Recorded information:
========================================================================

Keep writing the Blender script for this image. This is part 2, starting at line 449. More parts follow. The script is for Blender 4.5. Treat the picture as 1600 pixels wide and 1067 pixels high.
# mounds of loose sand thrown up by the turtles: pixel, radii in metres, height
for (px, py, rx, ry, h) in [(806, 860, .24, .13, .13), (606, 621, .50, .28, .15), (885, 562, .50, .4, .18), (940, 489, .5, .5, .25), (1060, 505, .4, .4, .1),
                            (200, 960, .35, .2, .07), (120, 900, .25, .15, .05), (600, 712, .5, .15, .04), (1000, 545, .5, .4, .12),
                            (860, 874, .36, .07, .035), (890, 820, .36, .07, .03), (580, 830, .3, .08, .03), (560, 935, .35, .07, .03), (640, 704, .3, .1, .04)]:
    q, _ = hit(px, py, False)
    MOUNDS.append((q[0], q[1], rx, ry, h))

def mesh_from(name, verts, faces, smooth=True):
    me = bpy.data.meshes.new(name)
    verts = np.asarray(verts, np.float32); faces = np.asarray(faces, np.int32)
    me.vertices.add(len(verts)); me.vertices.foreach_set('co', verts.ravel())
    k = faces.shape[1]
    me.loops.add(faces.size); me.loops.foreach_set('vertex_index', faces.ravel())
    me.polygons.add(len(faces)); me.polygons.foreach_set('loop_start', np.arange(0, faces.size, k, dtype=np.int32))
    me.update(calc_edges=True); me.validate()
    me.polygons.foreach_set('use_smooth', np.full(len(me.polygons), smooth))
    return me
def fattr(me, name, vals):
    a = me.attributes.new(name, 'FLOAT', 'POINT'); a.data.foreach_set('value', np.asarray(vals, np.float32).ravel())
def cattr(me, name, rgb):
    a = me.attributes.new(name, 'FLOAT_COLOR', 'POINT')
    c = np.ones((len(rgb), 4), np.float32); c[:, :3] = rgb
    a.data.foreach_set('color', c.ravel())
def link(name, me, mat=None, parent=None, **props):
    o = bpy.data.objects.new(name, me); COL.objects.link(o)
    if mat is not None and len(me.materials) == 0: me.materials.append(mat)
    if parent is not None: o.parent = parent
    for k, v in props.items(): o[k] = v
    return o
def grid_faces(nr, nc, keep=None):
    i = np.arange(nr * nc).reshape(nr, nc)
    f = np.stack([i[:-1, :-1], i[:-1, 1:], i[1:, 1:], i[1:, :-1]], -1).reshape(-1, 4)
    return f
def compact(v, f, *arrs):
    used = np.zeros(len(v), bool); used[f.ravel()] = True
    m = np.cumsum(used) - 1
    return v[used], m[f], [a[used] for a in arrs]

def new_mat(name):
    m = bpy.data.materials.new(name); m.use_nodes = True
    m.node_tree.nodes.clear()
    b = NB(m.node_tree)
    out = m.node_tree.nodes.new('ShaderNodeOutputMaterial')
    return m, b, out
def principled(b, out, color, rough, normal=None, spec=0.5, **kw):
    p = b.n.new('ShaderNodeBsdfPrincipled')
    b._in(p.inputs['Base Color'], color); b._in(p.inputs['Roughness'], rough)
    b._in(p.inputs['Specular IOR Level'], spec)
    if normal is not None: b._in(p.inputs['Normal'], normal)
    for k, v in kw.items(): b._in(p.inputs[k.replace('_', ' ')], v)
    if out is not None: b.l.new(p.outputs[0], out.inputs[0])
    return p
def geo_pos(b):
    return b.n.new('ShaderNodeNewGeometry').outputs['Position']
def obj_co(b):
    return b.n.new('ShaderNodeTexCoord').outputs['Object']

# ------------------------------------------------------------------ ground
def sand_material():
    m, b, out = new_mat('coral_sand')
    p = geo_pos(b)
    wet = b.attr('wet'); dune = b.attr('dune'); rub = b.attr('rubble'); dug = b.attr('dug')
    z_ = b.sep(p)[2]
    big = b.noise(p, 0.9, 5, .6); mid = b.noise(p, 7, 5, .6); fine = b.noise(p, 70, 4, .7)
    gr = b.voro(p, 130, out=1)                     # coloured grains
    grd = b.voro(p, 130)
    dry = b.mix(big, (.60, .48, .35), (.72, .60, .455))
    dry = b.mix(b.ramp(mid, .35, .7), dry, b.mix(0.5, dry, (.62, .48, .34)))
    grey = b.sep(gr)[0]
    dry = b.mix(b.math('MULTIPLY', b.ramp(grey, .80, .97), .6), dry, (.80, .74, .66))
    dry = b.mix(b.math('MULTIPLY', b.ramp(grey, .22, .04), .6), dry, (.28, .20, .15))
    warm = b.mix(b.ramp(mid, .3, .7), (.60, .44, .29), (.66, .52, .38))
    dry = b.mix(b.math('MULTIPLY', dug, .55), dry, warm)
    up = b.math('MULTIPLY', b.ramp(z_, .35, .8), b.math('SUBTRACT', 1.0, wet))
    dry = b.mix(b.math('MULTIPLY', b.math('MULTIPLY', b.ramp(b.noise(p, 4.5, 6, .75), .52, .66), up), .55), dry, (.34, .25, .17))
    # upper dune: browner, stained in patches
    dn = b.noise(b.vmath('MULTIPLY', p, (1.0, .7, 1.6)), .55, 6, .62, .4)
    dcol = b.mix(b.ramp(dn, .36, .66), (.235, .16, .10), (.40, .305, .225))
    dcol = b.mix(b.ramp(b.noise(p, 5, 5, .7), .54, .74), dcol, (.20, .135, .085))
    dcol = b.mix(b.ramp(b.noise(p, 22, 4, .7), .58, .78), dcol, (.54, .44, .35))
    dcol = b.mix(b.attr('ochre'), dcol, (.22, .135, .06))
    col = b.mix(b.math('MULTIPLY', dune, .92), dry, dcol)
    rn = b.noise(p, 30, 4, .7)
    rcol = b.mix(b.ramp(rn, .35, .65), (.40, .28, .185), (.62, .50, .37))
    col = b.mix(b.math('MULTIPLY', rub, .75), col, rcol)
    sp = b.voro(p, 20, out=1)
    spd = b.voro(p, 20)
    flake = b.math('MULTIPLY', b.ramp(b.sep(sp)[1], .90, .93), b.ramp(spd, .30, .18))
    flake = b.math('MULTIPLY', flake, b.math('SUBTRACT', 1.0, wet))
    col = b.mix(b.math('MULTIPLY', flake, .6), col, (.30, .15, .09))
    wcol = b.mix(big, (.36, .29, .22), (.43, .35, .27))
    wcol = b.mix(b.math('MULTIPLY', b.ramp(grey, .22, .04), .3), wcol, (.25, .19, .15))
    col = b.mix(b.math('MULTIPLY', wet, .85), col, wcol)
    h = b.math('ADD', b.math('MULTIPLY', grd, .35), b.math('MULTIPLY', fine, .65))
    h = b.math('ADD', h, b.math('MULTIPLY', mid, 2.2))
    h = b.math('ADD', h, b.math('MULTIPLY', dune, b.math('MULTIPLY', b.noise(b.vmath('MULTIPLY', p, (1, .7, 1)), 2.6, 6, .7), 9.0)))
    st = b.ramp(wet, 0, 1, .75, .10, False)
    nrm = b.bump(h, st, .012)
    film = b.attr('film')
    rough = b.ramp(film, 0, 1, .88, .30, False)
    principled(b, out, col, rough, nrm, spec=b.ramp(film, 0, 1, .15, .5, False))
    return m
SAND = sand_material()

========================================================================

Exercise directions: Exactly repeat the lines above, from the opening line through the one with "MOUNDS.append((q[0], q[1], rx, ry, h))", and include nothing else.

Exercise response:
Keep writing the Blender script for this image. This is part 2, starting at line 449. More parts follow. The script is for Blender 4.5. Treat the picture as 1600 pixels wide and 1067 pixels high.
# mounds of loose sand thrown up by the turtles: pixel, radii in metres, height
for (px, py, rx, ry, h) in [(806, 860, .24, .13, .13), (606, 621, .50, .28, .15), (885, 562, .50, .4, .18), (940, 489, .5, .5, .25), (1060, 505, .4, .4, .1),
                            (200, 960, .35, .2, .07), (120, 900, .25, .15, .05), (600, 712, .5, .15, .04), (1000, 545, .5, .4, .12),
                            (860, 874, .36, .07, .035), (890, 820, .36, .07, .03), (580, 830, .3, .08, .03), (560, 935, .35, .07, .03), (640, 704, .3, .1, .04)]:
    q, _ = hit(px, py, False)
    MOUNDS.append((q[0], q[1], rx, ry, h))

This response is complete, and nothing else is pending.